Nothing but the lines from the top of the data to the line holding "0.02, 0.10), 0.6)" should be printed, word for word and both ends included; leave the pictures out.

* START Dataset excerpts *

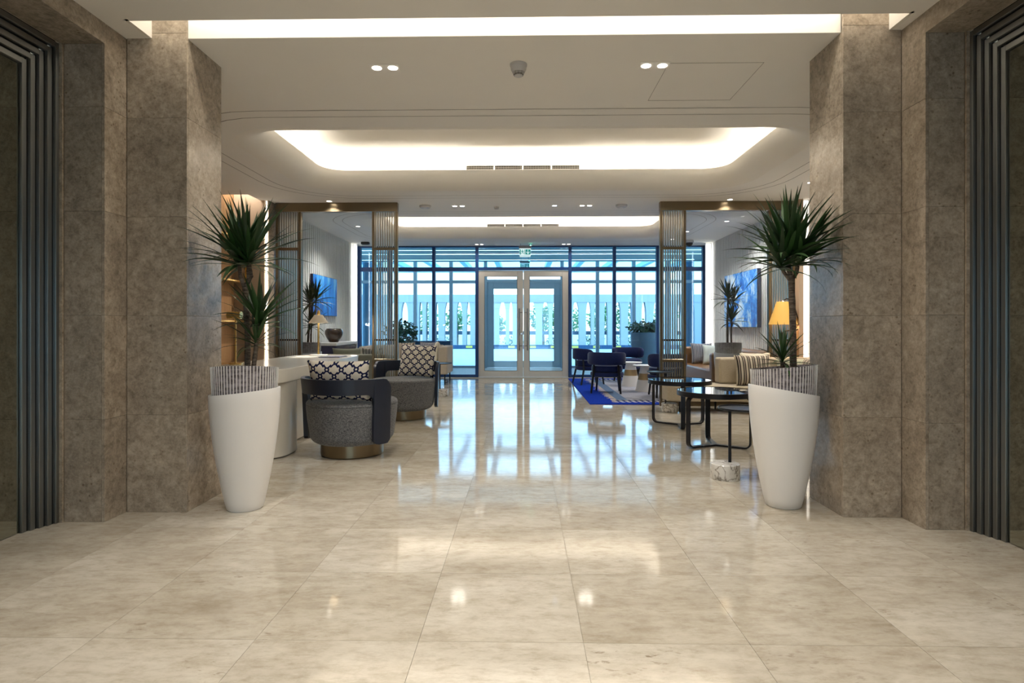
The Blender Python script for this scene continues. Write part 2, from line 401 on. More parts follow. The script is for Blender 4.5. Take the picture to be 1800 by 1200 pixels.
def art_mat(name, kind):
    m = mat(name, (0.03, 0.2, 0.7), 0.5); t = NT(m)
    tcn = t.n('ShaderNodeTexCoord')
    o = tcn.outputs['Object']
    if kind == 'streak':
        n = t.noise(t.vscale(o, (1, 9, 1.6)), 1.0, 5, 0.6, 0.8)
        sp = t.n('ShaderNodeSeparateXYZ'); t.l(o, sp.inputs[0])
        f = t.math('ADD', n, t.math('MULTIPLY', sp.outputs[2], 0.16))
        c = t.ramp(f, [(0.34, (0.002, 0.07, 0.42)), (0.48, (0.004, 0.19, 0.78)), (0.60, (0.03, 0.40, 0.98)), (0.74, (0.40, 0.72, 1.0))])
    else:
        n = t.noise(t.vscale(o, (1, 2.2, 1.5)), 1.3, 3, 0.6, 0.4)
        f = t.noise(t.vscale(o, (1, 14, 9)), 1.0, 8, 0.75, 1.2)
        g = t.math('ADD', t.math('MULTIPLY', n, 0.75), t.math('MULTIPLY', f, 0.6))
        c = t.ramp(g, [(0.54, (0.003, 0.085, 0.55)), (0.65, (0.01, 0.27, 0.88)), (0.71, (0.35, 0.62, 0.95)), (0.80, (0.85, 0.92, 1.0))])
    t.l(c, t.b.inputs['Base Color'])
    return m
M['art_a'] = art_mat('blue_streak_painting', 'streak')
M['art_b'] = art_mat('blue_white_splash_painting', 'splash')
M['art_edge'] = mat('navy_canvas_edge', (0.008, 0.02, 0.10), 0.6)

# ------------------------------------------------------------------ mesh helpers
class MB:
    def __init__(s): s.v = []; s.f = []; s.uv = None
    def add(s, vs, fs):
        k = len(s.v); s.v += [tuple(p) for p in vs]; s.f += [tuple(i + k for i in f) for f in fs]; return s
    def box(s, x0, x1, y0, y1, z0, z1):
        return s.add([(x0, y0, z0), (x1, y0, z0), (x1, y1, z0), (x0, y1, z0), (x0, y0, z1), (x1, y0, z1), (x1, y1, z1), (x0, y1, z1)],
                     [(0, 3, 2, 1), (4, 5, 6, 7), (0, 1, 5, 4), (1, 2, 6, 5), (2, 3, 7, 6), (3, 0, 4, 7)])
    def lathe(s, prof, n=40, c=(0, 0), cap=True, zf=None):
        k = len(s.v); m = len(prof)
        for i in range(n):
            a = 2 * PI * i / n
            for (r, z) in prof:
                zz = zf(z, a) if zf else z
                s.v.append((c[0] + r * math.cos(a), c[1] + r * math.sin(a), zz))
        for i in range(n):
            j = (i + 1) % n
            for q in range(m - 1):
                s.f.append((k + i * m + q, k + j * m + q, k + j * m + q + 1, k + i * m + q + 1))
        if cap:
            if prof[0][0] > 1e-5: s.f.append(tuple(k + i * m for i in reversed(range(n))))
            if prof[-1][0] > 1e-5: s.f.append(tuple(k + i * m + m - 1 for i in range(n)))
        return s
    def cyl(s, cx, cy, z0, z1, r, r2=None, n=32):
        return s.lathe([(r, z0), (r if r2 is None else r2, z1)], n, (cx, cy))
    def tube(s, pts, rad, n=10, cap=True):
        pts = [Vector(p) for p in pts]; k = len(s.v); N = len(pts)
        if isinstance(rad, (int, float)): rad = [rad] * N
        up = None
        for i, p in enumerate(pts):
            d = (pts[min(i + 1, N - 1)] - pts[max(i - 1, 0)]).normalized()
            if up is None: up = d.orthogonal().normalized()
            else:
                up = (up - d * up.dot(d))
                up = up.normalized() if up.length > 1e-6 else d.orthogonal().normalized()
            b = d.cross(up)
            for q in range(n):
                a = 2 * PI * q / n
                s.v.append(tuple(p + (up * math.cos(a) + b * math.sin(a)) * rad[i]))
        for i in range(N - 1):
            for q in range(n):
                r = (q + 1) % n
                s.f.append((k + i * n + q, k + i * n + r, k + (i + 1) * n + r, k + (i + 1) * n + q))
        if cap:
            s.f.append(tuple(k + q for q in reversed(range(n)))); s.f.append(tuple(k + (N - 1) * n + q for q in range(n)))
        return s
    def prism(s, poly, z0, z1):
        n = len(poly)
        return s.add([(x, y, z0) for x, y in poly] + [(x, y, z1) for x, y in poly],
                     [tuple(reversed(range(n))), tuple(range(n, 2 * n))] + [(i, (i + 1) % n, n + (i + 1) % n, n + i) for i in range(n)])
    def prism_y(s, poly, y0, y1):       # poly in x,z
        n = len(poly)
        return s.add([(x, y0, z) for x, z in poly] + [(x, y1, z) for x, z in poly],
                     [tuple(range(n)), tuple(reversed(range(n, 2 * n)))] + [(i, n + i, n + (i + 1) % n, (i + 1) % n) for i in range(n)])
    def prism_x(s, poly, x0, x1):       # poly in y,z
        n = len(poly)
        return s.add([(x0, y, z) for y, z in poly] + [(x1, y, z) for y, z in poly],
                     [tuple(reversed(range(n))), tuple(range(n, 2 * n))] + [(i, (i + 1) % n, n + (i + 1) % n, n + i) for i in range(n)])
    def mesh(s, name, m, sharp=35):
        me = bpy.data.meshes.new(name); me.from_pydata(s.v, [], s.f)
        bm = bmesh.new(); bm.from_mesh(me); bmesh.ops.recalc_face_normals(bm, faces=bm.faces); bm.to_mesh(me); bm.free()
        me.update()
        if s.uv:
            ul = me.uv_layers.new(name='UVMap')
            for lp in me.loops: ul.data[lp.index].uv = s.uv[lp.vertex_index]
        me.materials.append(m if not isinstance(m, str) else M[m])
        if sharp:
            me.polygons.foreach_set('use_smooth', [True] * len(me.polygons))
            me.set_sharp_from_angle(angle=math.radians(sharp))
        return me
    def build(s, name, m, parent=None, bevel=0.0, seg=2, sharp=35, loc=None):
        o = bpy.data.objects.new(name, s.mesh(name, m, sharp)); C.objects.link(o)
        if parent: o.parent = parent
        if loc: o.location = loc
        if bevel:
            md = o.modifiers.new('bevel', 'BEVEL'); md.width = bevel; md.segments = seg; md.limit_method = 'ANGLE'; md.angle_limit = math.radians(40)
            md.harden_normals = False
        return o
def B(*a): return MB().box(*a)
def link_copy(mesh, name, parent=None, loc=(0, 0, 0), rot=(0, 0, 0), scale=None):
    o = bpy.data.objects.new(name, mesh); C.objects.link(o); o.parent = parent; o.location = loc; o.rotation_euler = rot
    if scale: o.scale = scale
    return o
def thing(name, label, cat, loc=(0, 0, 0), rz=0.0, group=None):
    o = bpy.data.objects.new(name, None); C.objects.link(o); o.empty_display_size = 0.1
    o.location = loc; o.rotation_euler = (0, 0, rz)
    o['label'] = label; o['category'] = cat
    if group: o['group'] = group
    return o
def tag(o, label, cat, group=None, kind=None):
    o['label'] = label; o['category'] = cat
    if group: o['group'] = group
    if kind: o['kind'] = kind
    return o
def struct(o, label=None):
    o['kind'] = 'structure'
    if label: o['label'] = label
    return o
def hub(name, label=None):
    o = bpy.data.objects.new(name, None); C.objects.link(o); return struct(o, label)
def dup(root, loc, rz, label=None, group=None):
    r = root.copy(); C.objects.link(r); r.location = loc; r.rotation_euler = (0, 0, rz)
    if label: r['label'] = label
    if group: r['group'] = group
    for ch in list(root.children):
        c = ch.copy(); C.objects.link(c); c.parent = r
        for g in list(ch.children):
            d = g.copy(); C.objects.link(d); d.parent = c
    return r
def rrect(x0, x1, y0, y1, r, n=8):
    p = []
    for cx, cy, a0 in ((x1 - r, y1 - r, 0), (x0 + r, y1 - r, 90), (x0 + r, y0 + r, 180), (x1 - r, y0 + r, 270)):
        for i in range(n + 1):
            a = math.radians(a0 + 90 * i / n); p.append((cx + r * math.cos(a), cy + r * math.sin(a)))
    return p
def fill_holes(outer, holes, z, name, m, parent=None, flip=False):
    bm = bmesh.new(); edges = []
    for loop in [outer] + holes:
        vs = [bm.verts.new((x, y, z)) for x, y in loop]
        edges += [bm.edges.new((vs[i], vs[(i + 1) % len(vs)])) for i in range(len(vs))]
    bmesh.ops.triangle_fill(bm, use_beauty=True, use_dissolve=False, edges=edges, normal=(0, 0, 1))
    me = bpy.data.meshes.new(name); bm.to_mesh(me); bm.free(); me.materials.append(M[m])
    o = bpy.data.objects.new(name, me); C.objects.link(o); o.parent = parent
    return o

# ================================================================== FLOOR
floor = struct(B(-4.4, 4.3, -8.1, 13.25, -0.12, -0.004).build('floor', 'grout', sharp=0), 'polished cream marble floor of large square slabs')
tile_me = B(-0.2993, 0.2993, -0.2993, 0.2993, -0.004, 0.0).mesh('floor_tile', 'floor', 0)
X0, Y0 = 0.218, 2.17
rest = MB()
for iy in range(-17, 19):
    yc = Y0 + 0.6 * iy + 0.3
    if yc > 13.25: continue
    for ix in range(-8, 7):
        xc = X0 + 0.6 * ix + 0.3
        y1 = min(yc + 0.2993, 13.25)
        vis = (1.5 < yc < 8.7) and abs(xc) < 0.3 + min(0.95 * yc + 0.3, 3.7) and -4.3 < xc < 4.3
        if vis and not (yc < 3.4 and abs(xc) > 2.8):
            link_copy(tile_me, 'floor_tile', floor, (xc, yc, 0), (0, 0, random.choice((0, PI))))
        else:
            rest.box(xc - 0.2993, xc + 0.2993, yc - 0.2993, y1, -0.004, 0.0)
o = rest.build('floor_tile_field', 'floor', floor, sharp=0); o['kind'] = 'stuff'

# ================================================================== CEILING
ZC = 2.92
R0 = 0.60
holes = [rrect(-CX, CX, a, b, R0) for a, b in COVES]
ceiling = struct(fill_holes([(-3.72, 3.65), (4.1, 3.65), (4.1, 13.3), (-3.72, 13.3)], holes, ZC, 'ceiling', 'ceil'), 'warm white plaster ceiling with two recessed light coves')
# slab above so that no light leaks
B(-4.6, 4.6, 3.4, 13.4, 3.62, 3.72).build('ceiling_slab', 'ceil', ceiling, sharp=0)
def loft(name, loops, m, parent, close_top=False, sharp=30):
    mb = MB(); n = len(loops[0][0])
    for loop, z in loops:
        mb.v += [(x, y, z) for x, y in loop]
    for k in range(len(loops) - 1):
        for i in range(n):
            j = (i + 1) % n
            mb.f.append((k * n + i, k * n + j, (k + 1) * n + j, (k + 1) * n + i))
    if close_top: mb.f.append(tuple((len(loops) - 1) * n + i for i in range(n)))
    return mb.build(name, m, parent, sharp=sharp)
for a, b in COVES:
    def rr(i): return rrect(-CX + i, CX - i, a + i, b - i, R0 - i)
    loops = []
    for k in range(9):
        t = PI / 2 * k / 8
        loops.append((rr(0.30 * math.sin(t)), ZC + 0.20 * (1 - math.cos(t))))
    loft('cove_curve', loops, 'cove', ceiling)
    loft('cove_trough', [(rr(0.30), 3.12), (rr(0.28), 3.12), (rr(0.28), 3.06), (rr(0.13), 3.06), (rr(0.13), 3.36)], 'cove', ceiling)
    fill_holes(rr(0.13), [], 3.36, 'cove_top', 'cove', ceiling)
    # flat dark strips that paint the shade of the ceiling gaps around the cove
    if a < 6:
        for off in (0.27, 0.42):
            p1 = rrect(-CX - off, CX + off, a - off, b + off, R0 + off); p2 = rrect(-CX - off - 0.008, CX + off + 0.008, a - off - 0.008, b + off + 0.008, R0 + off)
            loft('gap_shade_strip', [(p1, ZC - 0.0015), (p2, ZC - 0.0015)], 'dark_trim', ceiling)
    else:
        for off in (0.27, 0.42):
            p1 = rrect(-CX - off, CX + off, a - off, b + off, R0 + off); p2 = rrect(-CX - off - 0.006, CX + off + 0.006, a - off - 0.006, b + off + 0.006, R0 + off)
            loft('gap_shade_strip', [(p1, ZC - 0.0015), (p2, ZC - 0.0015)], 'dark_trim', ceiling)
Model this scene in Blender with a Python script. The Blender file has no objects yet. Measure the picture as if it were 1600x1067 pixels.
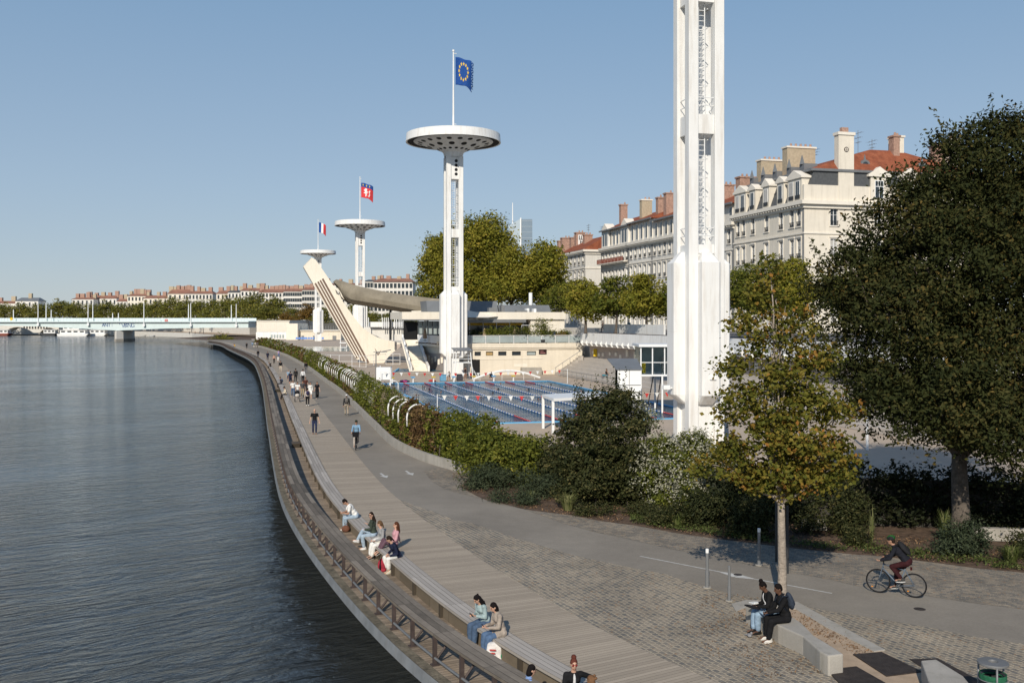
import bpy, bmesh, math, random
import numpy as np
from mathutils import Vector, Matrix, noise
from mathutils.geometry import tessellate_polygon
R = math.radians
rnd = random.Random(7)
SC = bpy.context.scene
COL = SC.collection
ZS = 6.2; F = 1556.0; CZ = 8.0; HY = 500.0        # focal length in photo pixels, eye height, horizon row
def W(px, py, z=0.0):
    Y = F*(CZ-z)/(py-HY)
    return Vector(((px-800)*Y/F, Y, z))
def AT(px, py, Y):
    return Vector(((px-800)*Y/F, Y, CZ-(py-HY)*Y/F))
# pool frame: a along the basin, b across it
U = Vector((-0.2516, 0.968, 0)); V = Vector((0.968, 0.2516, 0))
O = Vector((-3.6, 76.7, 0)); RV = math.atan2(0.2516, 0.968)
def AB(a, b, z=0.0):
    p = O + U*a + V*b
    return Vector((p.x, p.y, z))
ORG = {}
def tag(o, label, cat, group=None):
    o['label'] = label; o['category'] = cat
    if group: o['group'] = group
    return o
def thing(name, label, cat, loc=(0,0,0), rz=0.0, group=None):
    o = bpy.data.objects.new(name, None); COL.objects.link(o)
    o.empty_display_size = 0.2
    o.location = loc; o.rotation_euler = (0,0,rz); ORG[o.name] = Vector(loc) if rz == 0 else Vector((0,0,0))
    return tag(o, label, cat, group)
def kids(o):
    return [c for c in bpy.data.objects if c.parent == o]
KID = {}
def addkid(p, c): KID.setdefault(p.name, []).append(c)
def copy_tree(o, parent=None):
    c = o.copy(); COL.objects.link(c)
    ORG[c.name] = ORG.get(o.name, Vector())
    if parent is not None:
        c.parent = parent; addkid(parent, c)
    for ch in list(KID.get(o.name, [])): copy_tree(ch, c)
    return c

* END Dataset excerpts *

Answer in full:
The Blender Python script for this scene continues. Write part 2, from line 401 on. More parts follow. The script is for Blender 4.5. Take the picture to be 1800 by 1200 pixels.
def art_mat(name, kind):
    m = mat(name, (0.03, 0.2, 0.7), 0.5); t = NT(m)
    tcn = t.n('ShaderNodeTexCoord')
    o = tcn.outputs['Object']
    if kind == 'streak':
        n = t.noise(t.vscale(o, (1, 9, 1.6)), 1.0, 5, 0.6, 0.8)
        sp = t.n('ShaderNodeSeparateXYZ'); t.l(o, sp.inputs[0])
        f = t.math('ADD', n, t.math('MULTIPLY', sp.outputs[2], 0.16))
        c = t.ramp(f, [(0.34, (0.002, 0.07, 0.42)), (0.48, (0.004, 0.19, 0.78)), (0.60, (0.03, 0.40, 0.98)), (0.74, (0.40, 0.72, 1.0))])
    else:
        n = t.noise(t.vscale(o, (1, 2.2, 1.5)), 1.3, 3, 0.6, 0.4)
        f = t.noise(t.vscale(o, (1, 14, 9)), 1.0, 8, 0.75, 1.2)
        g = t.math('ADD', t.math('MULTIPLY', n, 0.75), t.math('MULTIPLY', f, 0.6))
        c = t.ramp(g, [(0.54, (0.003, 0.085, 0.55)), (0.65, (0.01, 0.27, 0.88)), (0.71, (0.35, 0.62, 0.95)), (0.80, (0.85, 0.92, 1.0))])
    t.l(c, t.b.inputs['Base Color'])
    return m
M['art_a'] = art_mat('blue_streak_painting', 'streak')
M['art_b'] = art_mat('blue_white_splash_painting', 'splash')
M['art_edge'] = mat('navy_canvas_edge', (0.008, 0.02, 0.10), 0.6)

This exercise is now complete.